のっけから、ゆる~い猫ブログとは思えぬタイトルでございます。

このタイトルを見て、ピンときた方は新選組ファンに違いない(笑)

 

そう。

今日11月18日、153年前に伊東甲子太郎(いとうかしたろう)が暗殺されたのでした。

 

その現場が、この油小路。

(何年か前の写真なので、雰囲気だけ感じてくださいませ)

 

 

 

今では普通の通りですが、昔は油屋が軒を並べていたらしいです。

 

そんな住宅街の中にある本光寺の前が、事件の現場でした。

 

 

 

 

事件の概要を伝える説明板と、『伊東甲子太郎外数名殉難跡』 という石碑がひっそりと建っています。

 

 

 

 

伊東甲子太郎は常陸(茨城県)の出身で、学問もでき、剣は北辰一刀流の名手であった。

元治元年(1864)に門弟ら七人を率いて新撰組に入隊し、参謀として重視された。

しかし、尊王派であった伊東は、次第に隊長 近藤勇と相反するようになり、慶応三年(1867)三月に同志十五人と共に新撰組を脱退して御陵衛士となり、高台寺月真院を屯所とした。

その後、薩摩藩の援助を受け、盛んに討幕を説いた。

しかし、新撰組との対立は深く、同年十一月近藤勇らは伊藤を招いて酒をふるまい 酔った伊藤をその帰路、この地で刺殺した。

この知らせを聞いた伊東一派は直ちに駆け付けたが、待ち伏せしていた新撰組数十名の隊士に襲われ、三名が斬られた。

世にこれを油小路七条の変という。

 

 

案内板の表記です。

 

油小路七条の変のわずか1月前の10月14日には大政奉還により江戸幕府は消滅し、3日前の11月15日には同じ京都で坂本龍馬が暗殺されています。

伊東甲子太郎の暗殺がもはや意味を持たないのは、新選組にも痛いほど解っていたでしょう。

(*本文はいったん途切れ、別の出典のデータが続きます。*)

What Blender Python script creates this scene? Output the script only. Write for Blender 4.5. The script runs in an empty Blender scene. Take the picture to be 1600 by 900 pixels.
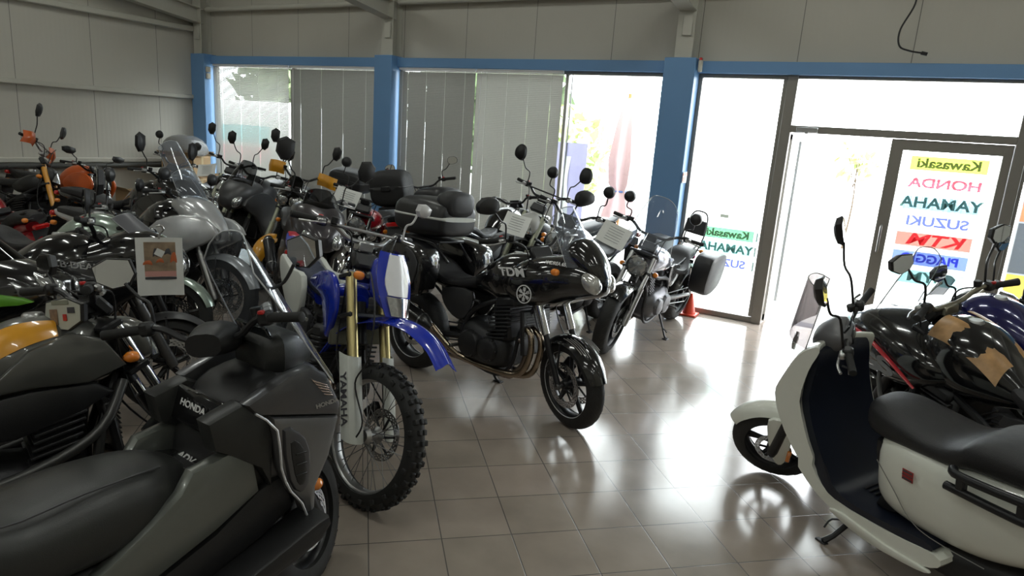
import bpy, bmesh, math, random
from mathutils import Matrix, Vector
random.seed(4)
S = bpy.context.scene
COL = S.collection
R = math.radians
# ---------------------------------------------------------------- camera
def make_camera():
    cam = bpy.data.cameras.new('camera'); o = bpy.data.objects.new('camera', cam); COL.objects.link(o)
    cam.sensor_fit = 'HORIZONTAL'; cam.sensor_width = 36.0; cam.lens = 36.0*1046.717/1600.0
    cam.clip_start = 0.05; cam.clip_end = 200
    right = Vector((0.8663801, 0.494724, 0.06807121)); down = Vector((0.16978726, -0.16362365, -0.97180224)); fwd = Vector((-0.46963583, 0.85350774, -0.2257581))
    m = Matrix((( right.x, -down.x, -fwd.x, 0), (right.y, -down.y, -fwd.y, 0), (right.z, -down.z, -fwd.z, 0), (0, 0, 0, 1)))
    m.translation = Vector((0, 0, 1.85)); o.matrix_world = m
    S.camera = o
make_camera()
# ---------------------------------------------------------------- world, light, exposure
SKY = 11.0
S.view_settings.view_transform = 'Standard'; S.view_settings.look = 'None'
S.view_settings.exposure = 0.0; S.view_settings.gamma = 1.0; S.view_settings.use_curve_mapping = False
w = bpy.data.worlds.new('world'); S.world = w; w.use_nodes = True
bg = w.node_tree.nodes['Background']; bg.inputs['Color'].default_value = (0.93, 0.97, 1.0, 1); bg.inputs['Strength'].default_value = SKY
cy = S.cycles
try:
    cy.use_denoising = True; cy.max_bounces = 8; cy.diffuse_bounces = 4; cy.glossy_bounces = 4; cy.transparent_max_bounces = 16
    cy.sample_clamp_indirect = 6.0; cy.caustics_reflective = False; cy.caustics_refractive = False
except Exception: pass
def portal(name, loc, sx, sz):
    l = bpy.data.lights.new(name, 'AREA'); l.shape = 'RECTANGLE'; l.size = sx; l.size_y = sz; l.cycles.is_portal = True
    o = bpy.data.objects.new(name, l); COL.objects.link(o); o.location = loc; o.rotation_euler = (R(90), 0, 0)   # -Z axis points to +Y... flipped below
    o.rotation_euler = (R(-90), 0, 0)
    return o
portal('window_portal', (-8.0, 7.62, 1.3), 3.6, 2.6)
portal('window_portal', (-4.2, 7.62, 1.3), 3.7, 2.6)
portal('window_portal', (-0.1, 7.62, 1.3), 3.8, 2.6)

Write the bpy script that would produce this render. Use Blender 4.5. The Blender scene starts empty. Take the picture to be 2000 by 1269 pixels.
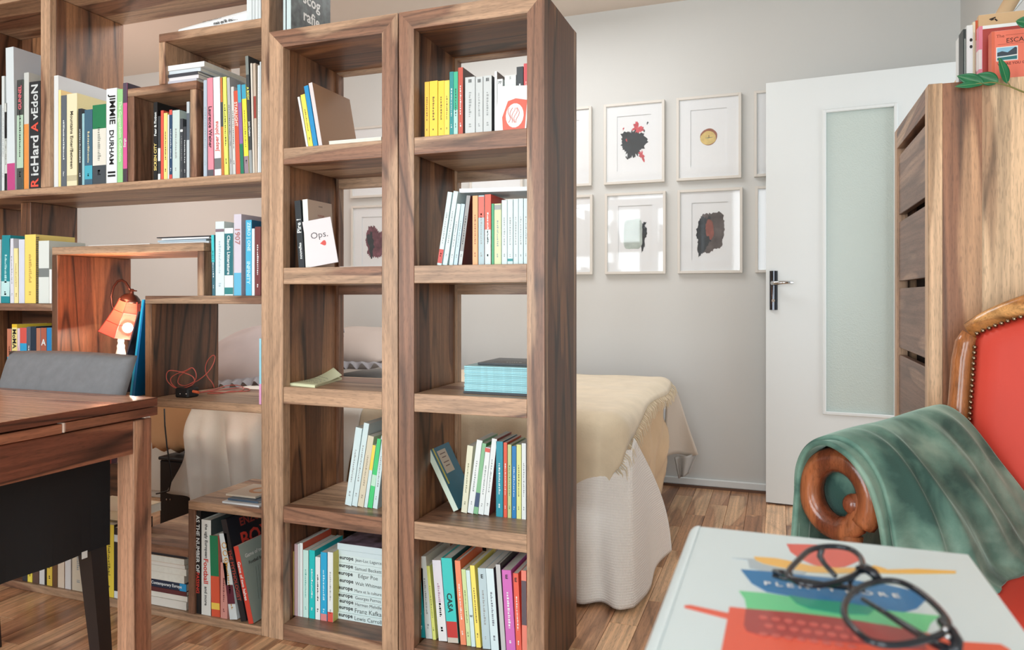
import bpy, bmesh, math, random
from mathutils import Vector, Matrix, noise
C = bpy.context.scene
COL = C.collection
rnd = random.Random(7)

# ------------------------------------------------------------------ camera, sky, lights, exposure
F, CX, CY, EYE, YAW = 1430.0, 1000.0, 580.0, 1.012, math.radians(20)
cam_d = bpy.data.cameras.new('camera')
cam = bpy.data.objects.new('camera', cam_d); COL.objects.link(cam)
cam.location = (0, 0, EYE); cam.rotation_euler = (math.pi / 2, 0, YAW)
cam_d.sensor_width = 36; cam_d.lens = F / 2000 * 36; cam_d.shift_y = -(634.5 - CY) / 2000
cam_d.clip_start = 0.02
cam_d.dof.use_dof = True; cam_d.dof.focus_distance = 2.3; cam_d.dof.aperture_fstop = 8.0
C.camera = cam
C.view_settings.view_transform = 'Standard'; C.view_settings.look = 'None'
C.view_settings.gamma = 1; C.view_settings.use_curve_mapping = False
C.view_settings.exposure = -0.08
world = bpy.data.worlds.new('sky'); C.world = world; world.use_nodes = True
bg = world.node_tree.nodes['Background']
bg.inputs[0].default_value = (0.86, 0.95, 1.0, 1); bg.inputs[1].default_value = 0.6

def area(name, loc, rot, sx, sy, power, col):
    l = bpy.data.lights.new(name, 'AREA'); l.shape = 'RECTANGLE'; l.size = sx; l.size_y = sy
    l.energy = power; l.color = col
    o = bpy.data.objects.new(name, l); COL.objects.link(o); o.location = loc; o.rotation_euler = rot
    return o
# daylight through the two french windows behind the camera, a doorway to the hall, and added fill lights behind the shelves
area('window_daylight', (-2.05, -1.82, 1.28), (math.radians(90), 0, 0), 1.66, 2.2, 108, (0.89, 0.96, 1.0))
area('window_daylight', (0.05, -1.82, 1.28), (math.radians(90), 0, 0), 1.26, 2.2, 68, (0.89, 0.96, 1.0))
area('hall_daylight', (1.62, 3.2, 1.2), (0, math.radians(90), 0), 1.9, 0.7, 15, (0.96, 0.98, 1.0))
area('added_ceiling_fill', (-1.3, 3.0, 2.55), (0, 0, 0), 1.2, 0.9, 25, (0.98, 0.99, 1.0))  # added fill without a lamp body, brightens the space behind the shelves
def point(name, loc, power, col, r=.06):
    l = bpy.data.lights.new(name, 'POINT'); l.energy = power; l.color = col; l.shadow_soft_size = r
    o = bpy.data.objects.new(name, l); COL.objects.link(o); o.location = loc; return o
point('added_warm_fill', (-3.7, 3.0, 1.7), 16, (1.0, .72, .61), .12)  # unseen light added to warm the left wall and ceiling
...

けれども、伊東を殺すことで『最後まで自分たちの正義を貫くのだ』という矜持を保とうとしたのは、押し寄せる時代の波を感じて焦っていたからかも知れません。

そして、鉄の掟の局中法度に違反した隊士を断罪してきた新選組の歴史において、伊東甲子太郎一派が最後の粛清となりました。

油小路の変の翌年、幕府軍は鳥羽伏見の戦いに敗れ、新選組も京都を追われます。

4月には近藤勇が板橋形場にて処刑され、新選組の活躍はわずか5年で幕を下ろしました。

 

新選組は、幕末が生んだ徒(あだ)花とも云われます。

徒花とは、実を結ばない花のこと。

 

けれども。

新選組の隊士達も、袂を分かった伊東一派も、粛清された隊士も、新選組のみならず時代に消えていった名も残らぬ無数の人たちも、信念のもとに生きた人たちの咲かせた花は、たとえ実を結ばなかったとしても歴史を一瞬でも彩り輝かせました。

それはきっと、とても美しい花だったに違いありません。